Gary Booysen, of Vunani Private Clients, says that, with social media, a fast internet connection and a plethora of new low-cost products, private investors can be way ahead of their institutional counterparts.

He says individual investors often have the advantage with smaller, less liquid shares, which are often overlooked by the institutions, because their cash flows are so large that the small and microchip stocks are hardly worth their consideration. (Any large purchase by an institution could push the price of the share to an unrealistic level.)

Gerhard Lampen, head of Sanlam iTrade, says many individual investors actually do better than large institutions because of the better use of opportunities with smaller amounts of money than big fund managers.

By the time a stockbroker has placed an order for his biggest client, thousands of individuals could have completed trades on our platform, Lampen says.

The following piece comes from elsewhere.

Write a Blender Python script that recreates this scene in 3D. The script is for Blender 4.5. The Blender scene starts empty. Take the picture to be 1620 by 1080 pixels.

But he warns that investing on stock markets “is not a casino. You must do the “sweat hours required to study, read financial magazines such as Personal Finance, listen to financial radio and TV shows”.

You should not act on rumours, but you must act quickly on market trends and confirmed reports, he says. An important source of information is the JSE SENS service, on which sensitive company information must be released first before being provided to anyone else, Lampen says.

* Equity markets are extremely high risk. Many people have this view, particularly because they believe that prices are artificially driven by short-term speculators.

Zeki says you should appreciate that solid returns result from investing for the medium to longer term, taking advantage of the power of compounding (reinvesting interest and dividends), and diversifying investments across asset classes and sub-sectors of asset classes.